L’argent est l’un des sujets les plus mal compris dans nos sociétés. On le désire, on le craint, on le critique, mais on en parle rarement avec lucidité. Il est à la fois perçu comme une bénédiction et comme une faute morale. Cette ambivalence crée une relation malsaine qui freine lourdement toute dynamique de développement.
D’un côté, l’argent est entouré de tabous. En parler ouvertement est souvent jugé indécent. Expliquer comment on gagne sa vie dérange. Afficher une réussite matérielle attire soupçons et jugements.
De l’autre, l’absence d’argent est presque normalisée, parfois même valorisée, comme si le manque était une preuve d’humilité ou de vertu. KO plus tu souffres ici, plus ta vie sera meilleure au paradis après la mort. Ammingan, imagine toi avec 72 vierges – oubliant qu’on te rappelle qu’en esprit on ne fait pas de distinction de sexe.
Cette contradiction produit des effets destructeurs. Ceux qui réussissent apprennent à se cacher. Ils minimisent leurs succès, par peur d’attirer la jalousie ou les sollicitations permanentes. Ceux qui échouent se consolent en méprisant la réussite des autres. Et entre les deux, une société entière hésite à assumer une ambition saine.

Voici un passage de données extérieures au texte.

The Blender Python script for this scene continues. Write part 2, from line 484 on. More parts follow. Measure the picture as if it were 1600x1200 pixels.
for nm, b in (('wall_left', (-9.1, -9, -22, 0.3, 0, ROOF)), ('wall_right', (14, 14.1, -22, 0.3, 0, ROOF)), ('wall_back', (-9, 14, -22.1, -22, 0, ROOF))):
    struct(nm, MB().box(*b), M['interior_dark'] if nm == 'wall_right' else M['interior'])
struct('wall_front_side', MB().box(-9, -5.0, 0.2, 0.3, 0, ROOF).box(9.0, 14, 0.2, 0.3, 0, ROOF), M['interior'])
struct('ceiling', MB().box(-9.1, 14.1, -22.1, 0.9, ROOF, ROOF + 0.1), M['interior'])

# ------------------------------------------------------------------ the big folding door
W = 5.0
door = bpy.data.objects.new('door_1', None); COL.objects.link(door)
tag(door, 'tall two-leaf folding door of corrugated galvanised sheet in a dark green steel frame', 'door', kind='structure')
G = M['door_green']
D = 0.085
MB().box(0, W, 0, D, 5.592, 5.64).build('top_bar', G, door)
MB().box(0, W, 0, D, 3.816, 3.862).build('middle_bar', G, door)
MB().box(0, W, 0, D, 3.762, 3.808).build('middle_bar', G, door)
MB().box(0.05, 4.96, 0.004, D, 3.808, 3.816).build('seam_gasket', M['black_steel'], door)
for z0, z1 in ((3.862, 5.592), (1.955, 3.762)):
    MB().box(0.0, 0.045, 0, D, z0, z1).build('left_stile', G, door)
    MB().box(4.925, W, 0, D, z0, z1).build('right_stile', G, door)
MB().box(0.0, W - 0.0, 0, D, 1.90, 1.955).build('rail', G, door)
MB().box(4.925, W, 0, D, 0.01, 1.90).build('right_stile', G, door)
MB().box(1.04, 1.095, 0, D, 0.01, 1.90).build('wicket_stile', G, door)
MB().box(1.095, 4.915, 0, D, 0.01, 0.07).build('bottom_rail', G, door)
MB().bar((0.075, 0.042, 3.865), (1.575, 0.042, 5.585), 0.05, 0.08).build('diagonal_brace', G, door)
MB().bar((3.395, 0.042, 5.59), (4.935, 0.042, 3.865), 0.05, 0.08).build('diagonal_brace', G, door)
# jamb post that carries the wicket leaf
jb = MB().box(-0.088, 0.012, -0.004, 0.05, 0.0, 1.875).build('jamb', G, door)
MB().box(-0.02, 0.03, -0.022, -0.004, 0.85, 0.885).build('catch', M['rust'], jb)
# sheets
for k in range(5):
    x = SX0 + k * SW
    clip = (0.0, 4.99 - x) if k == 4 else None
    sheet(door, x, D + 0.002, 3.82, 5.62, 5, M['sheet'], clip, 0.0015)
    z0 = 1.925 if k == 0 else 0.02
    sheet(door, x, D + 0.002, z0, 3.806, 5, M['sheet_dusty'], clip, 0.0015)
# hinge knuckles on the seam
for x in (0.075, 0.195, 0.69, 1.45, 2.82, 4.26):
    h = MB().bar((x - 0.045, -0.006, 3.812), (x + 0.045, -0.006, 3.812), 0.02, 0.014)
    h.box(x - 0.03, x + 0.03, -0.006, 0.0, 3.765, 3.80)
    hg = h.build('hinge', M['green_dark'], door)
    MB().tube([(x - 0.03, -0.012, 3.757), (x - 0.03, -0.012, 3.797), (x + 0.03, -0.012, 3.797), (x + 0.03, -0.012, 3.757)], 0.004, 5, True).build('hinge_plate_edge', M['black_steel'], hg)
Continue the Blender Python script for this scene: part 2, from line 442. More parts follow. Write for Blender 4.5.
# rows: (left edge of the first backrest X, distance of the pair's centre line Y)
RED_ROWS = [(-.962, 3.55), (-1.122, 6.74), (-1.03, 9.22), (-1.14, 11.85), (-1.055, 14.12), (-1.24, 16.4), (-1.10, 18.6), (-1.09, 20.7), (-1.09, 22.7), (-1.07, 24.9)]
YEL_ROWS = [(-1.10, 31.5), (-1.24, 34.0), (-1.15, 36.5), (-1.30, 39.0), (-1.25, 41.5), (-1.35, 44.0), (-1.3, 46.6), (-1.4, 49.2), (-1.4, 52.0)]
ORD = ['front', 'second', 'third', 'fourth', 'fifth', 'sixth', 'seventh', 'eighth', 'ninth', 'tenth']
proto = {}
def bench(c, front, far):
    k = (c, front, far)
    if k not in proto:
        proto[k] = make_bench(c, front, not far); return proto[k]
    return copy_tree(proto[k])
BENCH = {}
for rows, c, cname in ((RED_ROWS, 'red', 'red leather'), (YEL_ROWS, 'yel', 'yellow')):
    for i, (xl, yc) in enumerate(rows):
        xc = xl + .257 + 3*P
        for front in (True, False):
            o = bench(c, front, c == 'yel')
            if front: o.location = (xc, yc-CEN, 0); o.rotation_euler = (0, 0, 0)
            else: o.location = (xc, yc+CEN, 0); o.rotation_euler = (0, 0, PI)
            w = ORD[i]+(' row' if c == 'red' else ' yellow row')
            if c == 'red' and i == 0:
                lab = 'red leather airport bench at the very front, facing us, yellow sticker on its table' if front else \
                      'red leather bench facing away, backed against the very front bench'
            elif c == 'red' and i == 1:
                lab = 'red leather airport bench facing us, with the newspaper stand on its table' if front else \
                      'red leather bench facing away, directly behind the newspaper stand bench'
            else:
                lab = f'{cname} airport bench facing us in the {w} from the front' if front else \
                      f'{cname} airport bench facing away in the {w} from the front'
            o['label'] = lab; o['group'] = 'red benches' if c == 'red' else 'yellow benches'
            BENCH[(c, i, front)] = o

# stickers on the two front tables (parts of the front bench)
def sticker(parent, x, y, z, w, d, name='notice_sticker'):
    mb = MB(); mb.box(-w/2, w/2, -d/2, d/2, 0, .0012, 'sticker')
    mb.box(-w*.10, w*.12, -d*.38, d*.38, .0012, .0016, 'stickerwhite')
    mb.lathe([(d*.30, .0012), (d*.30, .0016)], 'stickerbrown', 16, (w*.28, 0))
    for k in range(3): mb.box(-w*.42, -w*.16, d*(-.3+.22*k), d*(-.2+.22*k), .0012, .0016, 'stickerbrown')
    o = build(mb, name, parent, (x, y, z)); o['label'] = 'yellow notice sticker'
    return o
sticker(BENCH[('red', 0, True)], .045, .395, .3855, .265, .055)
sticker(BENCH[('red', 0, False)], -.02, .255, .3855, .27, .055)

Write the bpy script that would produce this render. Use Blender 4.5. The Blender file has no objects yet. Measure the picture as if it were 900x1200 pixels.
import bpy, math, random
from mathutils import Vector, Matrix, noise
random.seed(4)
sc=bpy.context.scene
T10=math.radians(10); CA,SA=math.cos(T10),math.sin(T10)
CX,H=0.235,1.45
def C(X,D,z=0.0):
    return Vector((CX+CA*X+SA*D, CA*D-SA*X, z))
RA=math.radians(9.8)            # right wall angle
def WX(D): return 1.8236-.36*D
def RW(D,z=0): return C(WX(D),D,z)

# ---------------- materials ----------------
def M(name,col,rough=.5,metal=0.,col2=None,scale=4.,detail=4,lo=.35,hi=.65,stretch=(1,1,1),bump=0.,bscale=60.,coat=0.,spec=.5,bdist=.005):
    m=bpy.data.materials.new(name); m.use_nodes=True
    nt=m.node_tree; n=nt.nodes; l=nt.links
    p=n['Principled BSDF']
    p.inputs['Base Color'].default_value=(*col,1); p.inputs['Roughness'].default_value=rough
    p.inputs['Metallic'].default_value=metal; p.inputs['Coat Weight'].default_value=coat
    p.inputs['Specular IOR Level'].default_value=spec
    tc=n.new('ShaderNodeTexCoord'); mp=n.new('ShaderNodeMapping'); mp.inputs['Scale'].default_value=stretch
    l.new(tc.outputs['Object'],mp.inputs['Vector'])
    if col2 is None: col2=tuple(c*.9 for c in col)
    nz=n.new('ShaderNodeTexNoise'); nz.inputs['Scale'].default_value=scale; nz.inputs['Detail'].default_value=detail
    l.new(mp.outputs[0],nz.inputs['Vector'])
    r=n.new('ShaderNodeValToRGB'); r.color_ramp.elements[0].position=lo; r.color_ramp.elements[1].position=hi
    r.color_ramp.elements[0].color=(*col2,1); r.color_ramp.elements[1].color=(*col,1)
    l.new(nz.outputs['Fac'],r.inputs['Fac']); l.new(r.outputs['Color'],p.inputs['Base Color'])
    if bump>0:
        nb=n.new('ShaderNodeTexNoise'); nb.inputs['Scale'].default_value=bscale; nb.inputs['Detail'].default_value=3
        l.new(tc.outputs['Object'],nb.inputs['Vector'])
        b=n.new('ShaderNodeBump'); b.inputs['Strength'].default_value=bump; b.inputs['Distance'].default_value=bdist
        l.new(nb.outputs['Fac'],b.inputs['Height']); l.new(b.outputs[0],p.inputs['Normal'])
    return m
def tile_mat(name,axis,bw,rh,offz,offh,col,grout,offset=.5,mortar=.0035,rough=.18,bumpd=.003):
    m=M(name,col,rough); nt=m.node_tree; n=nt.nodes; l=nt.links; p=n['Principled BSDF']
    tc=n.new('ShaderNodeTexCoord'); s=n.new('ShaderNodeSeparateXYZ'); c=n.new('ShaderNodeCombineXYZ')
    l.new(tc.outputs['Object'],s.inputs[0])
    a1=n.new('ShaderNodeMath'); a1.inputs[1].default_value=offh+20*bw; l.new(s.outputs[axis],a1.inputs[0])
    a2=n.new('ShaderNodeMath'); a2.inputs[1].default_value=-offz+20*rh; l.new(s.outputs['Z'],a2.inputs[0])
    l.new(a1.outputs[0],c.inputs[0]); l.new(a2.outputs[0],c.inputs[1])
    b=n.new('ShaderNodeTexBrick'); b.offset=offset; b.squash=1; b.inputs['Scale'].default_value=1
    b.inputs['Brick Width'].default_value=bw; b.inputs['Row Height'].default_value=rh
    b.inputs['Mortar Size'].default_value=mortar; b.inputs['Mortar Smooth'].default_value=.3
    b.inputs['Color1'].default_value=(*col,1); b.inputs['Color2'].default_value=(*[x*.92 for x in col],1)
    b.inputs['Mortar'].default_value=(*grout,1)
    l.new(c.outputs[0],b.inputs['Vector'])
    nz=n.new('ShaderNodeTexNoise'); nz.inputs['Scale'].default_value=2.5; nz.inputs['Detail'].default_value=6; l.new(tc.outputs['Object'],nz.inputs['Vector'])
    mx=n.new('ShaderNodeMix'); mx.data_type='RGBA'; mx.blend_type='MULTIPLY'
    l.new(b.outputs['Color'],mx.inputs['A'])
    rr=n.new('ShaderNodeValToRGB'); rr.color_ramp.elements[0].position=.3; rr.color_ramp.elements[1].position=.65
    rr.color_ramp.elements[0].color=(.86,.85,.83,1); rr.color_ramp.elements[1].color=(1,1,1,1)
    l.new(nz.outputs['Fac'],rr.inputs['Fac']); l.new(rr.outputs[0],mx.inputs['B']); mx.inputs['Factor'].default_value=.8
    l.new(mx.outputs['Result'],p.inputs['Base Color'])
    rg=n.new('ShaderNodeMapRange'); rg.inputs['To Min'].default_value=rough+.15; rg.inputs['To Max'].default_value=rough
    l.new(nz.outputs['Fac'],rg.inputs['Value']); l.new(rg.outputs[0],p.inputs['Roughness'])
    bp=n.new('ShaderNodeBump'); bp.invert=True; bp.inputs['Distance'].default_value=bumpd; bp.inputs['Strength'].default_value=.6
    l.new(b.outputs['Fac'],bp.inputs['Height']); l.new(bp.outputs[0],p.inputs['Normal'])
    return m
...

Dans ce climat, l’argent cesse d’être un outil pour devenir un poison relationnel. Il divise les familles, fragilise les amitiés, nourrit les suspicions. Aider financièrement devient risqué, car l’aide est rarement temporaire. Refuser devient une offense. Donner trop, c’est créer une dépendance. Ne pas donner, c’est être accusé d’égoïsme.
Pourtant, dans les sociétés qui avancent, l’argent est traité avec sobriété et clarté. Il est un moyen, pas une identité. On apprend à le gérer, à l’investir, à le faire circuler intelligemment. La réussite n’y est pas une provocation, mais une source d’inspiration. Elle montre ce qui est possible.
Chez nous, le rapport malade à l’argent empêche la création de richesse durable. On consomme ce qui devrait être investi. On partage ce qui devrait être structuré. On dépense pour paraître, mais on hésite à bâtir. Et lorsque l’argent manque, on accuse le système, sans jamais questionner notre relation intime à la richesse. Ko la tante Djakee a mis ses yeux de sorcière dans ma vie et tout est parti.
Corriger cela demande un changement profond de mentalité. Accepter que gagner de l’argent honnêtement n’est ni une trahison ni une honte. Comprendre que la pauvreté n’est pas une vertu et que la richesse n’est pas un crime. Enseigner la gestion financière comme une compétence essentielle, au même titre que l’éducation ou la santé.
Un pays ne se développe pas avec la peur de l’argent, mais avec sa maîtrise. Tant que l’argent sera diabolisé ou mystifié, il continuera à nous diviser au lieu de nous élever.